Would you like a game with those battles?

By: Erik


Review Breakdown
   Battle System 8
   Interface 9
   Music/Sound 8
   Originality 4
   Plot 6
   Localization 8
   Replay Value 4
   Visuals 8
   Difficulty Easy
   Time to Complete

35 - 60 hours

 
Overall
7
Criteria

Skies of Arcadia
 

   It's not every day that you get a really good RPG when your not a PSX owner, like myself, but when I heard Skies of Arcadia was hitting the shelves I was excited.  It is made by a practical dream team of designers and of course the name 'Sega' is on it so you know quality is abound.  But don't go rushing out to the stores to buy this one if your looking for a whole new RPG experience to delve into.  This is more of a game to tide you over until the next installment of Shenmue, Legend of Zelda or Dragon Quest.

   The game has two battle systems, normal and ship battles.  The game really gets back to basics on the normal battle system.  It's not the real-time system that Final Fantasy made so popular, but rather a more traditional turn based system.  And the game is VERY traditional in this sense.  Your stats then determine the order in which characters attack, and how much damage they deal and how much you take.  There is a new concept the game called Spirit Points.  The whole party draws from this pool of points to do special attacks and spells; different spells and attacks take more Spirit Points then others.  You are allocated so many spirit points a turn, and your characters can spend their attack turn creating more Spirit points.  This makes the battle more strategic then some from the NES days of Dragon Quest, but may get more annoying then innovative.  And you'll get used to the battle system really quick with how often you have to use it.  Let's face it you run into battles more often then Madonna is in the tabloids.

  You also get to battle Airships in this game with your own airship!  Ever since FFIV I've wanted to do that I know many out there agree.  This part is fun and innovative.  Again the spirit points are used.  Almost everything you want to do during a ship battle takes up spirit points so one has to learn how to balance offense and defense to get the most out of your Spirit points.  Basically each round of combat has four turns.  During those turns you can instruct any one of your four party members to do one of the following: fire a weapon, gain spirit points, guard (useful for a change!), cast a spell, fire the specialty cannon (later in the game), or use crew commands (later in the game).  Things get interesting as different turns have different properties, it may be more advantageous to fire on round then another, or your ship may endure heavy fire one round so it may be best to block.  Also you can play ahead as conditions that will occur in the next round are displayed as well.  Certain weapons can fire for more then one turn and others can be fired on some turns and then hit on another.  The loads of options really makes ship battle very very fun.

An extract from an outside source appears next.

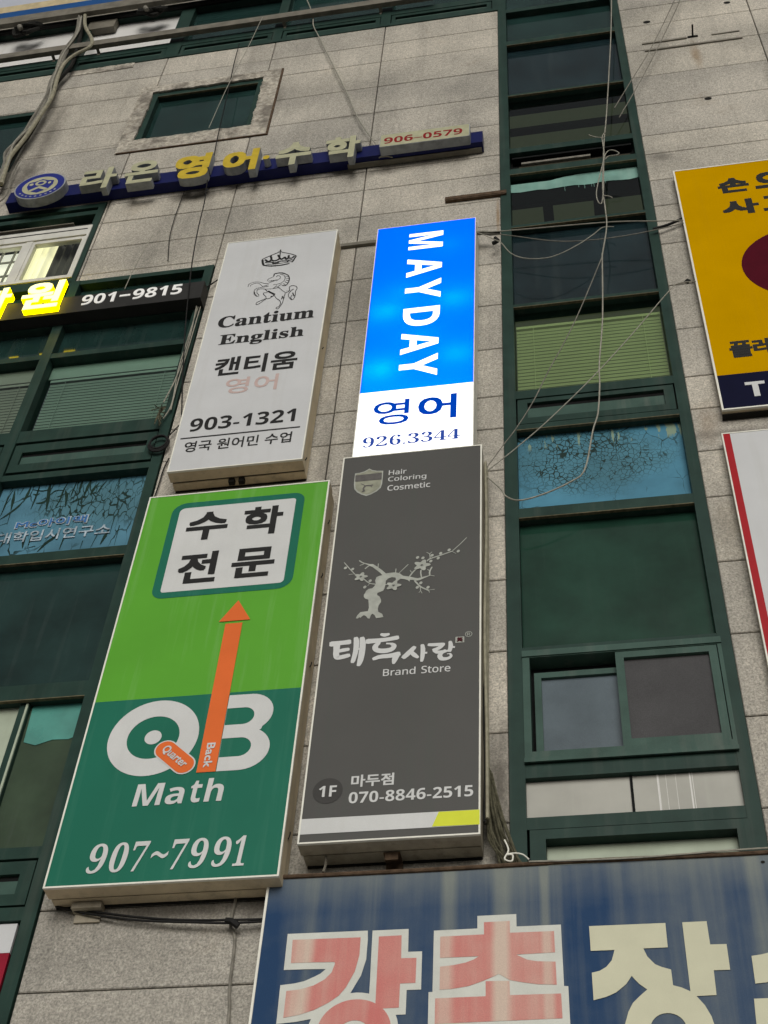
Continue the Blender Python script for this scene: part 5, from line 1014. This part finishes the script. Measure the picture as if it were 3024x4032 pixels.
mb = MB(); mb.box(-1.081, -.548, -.03, -.001, 12.642, 12.706, 0); mb.box(-1.07, -.56, -.034, -.03, 12.655, 12.692, 0)
tag(mb.build('steel_bar', 'rust'), 'short rusty flat bar on the wall above the lit blue sign', 'bar')
mb = MB(); mb.box(-1.958, -1.60, -.03, -.001, 12.075, 12.118)
tag(mb.build('steel_bar', 'galv'), 'dark strut between the white sign and the lit blue sign', 'bar')
mb = MB(); mb.box(.826, 1.26, -.014, -.001, 15.345, 15.375); mb.box(.84, 1.774, -.014, -.001, 15.176, 15.198); mb.box(1.5, 1.77, -.010, -.001, 15.35, 15.37)
o = tag(mb.build('anchor_rail', 'conc'), 'thin broken anchor strips left on the upper right wall', 'rail')
mb = MB(); mb.tube([(1.32, -.002, 15.37), (1.322, -.12, 15.39)], .009, 6); mb.box(1.27, 1.37, -.012, -.001, 15.362, 15.385)
tag(mb.build('anchor_bolt', 'dirt_and_shade'), 'black anchor rod sticking out of the upper right wall', 'bolt')
S = empty('wall_unit', (-5.9, -.1, 14.2), 'white appliance box under the far left dark window', 'appliance')
mb = MB(); mb.box(-6.3, -5.615, -.16, -.004, 14.10, 14.36); mb.build('cabinet', 'wpanel', S)
mb = MB(); mb.box(-6.28, -5.63, -.164, -.16, 14.30, 14.315); mb.build('grille', 'dirt_and_shade', S)
cable('dark wires crossing high on the right wall', at([(1.27, 16.42), (1.5, 16.36), (1.62, 16.28), (1.8, 16.22), (2.1, 16.15)], .03), .005, 'wire_g', extra=[at([(1.62, 16.42), (1.9, 16.40), (1.96, 16.36), (2.2, 16.33)], .03)])

# things of one kind share a group
GROUPS = dict(sign_box='tall sign boxes on the stone wall', board_sign='sign boards on the right wall', cable='loose cables hanging on the facade', steel_rail='steel channel rails along the top',
              steel_bar='flat bars fixed to the wall', cord_tuft='frayed cord tufts', cable_joint='taped cable joints on the upper rail')
for o in list(SC.objects):
    if o.parent is None and o.name.split('.')[0] in GROUPS: o['group'] = GROUPS[o.name.split('.')[0]]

   The game itself is very user-involved.  During ship battles you'll often be asked what to do next; whether to fly around behind the enemy or to wait and see what they do is an example.  Also your main character, Vyse, has what is called a Swashbuckler rating.  This rating is a title like Vyse the Determined or Vyse the Respected.  Your rating changes as you are called to make certain choices in situations or how to respond to both PCs and NPCs.  One thing I was very disappointed in was the inability to rename your characters.  I love that option and really didn't like it being non-included.


Wonderful Airship Combat
Wonderful Airship Combat  

   The music of the game is the standard, almost generic, fodder of RPGs in the past.  Nothing special, but you'll keep your game music on most of the time.  The sound effects are very nice.  I have the luck of play on a Dolby 5.1 surround sound system and the cannon fire and explosions are just great.  There is what I call pseudo voice acting in this game.  Although it is primarily text driven occasionally characters will say "Thank You." or "Aye Aye!".  This is annoying at first, but you grow to love it and when I started playing other games I missed it.  The voice attacking during battle a really good touch as well, people give shrieks or pain and grunts of determination as the battle progresses.  I usually don't like voice acting, but I liked the stuff in Skies.

   If your looking for a new exciting original game stop now and get Shenmue.  This game falls victim to so many RPG clichés I don't know where to begin.  Also the plot is pretty predictable, and you'll always be saying 'I saw that one coming' or something like that.  The characters are well developed and very likable, well almost all of them.  The dialogue is done very will, with the help of a small amount of voice acting.  But the plot is that standard, "start out doing something small and end up saving the world" type plot we've seen a million times.


Memorable Characters
Memorable Characters  

   Will you play it again?  Probably not, there is a good amount of secrets and side quests, but nothing special enough to make you want to go back through to see what happens if you do something different.  It is a long game, but it probably won't see the light of your Dreamcast laser again.

  Visually the game is very nice.  The character renders are well done and life-like movement all around.  There is a warning before the game about how some of the flashing lights may cause epileptic seizures.  Let me tell you you might wish you were epileptic to get what they get out of the explosions because wow are they done poorly.  Water and Ice effects are done very well, but the fire and explosions look like crap, which is a shame because it happens allot with all the ship battles.  The game is beautiful, but the effects leave you feeling like you could've got better, and most likely have gotten better, on the PSX.

  If your looking for difficulty you came to the wrong place.  The battle are very easy once you learn to manage your Spirit Points.  The boss battles may leave you laughing, especially towards the end.  The hardest battle is not the final boss.  The ship battles are fun and strategic, but hardly difficult.  What really might make this game challenging is it'll test your patience.  You must look for things often, landmarks, caves, islands, ect, that you are just given a general direction for, like north.  Often you can't even see these things, you just have to be where they are and be pressing the A button at the same time.  And the whole time your doing this random battles come along, really annoying.


Land Ho!
Land Ho!  

  The game is pretty long and with all the side quests you can really spend some time on the game, but you can also cut through all the outside stuff and just flat out beat the game senseless too.  I'd say any where between 35 to 60 hours can be spent on it.

 The battle system is cliché as well as the plot.  The ship battles are fun and the game is beautiful.  The characters are well done and the dialogue is done well.  The game is nice, but not great.  Sometimes you really do need to just get up and take a break from the battles, because you fight them allot.  Overall get this game is you need a filler on this gaming dry spell we've been having, but don't expect it to blow you away.  I was also disappointed with the ending, but that's all I'll say about it.  Overall I'd say buy it if you don't have any other new games you're into, after you've gotten Shenmue, Final Fantasy IX and Ogre Battle 64, Skies of Arcadia is your next stop on your RPG list.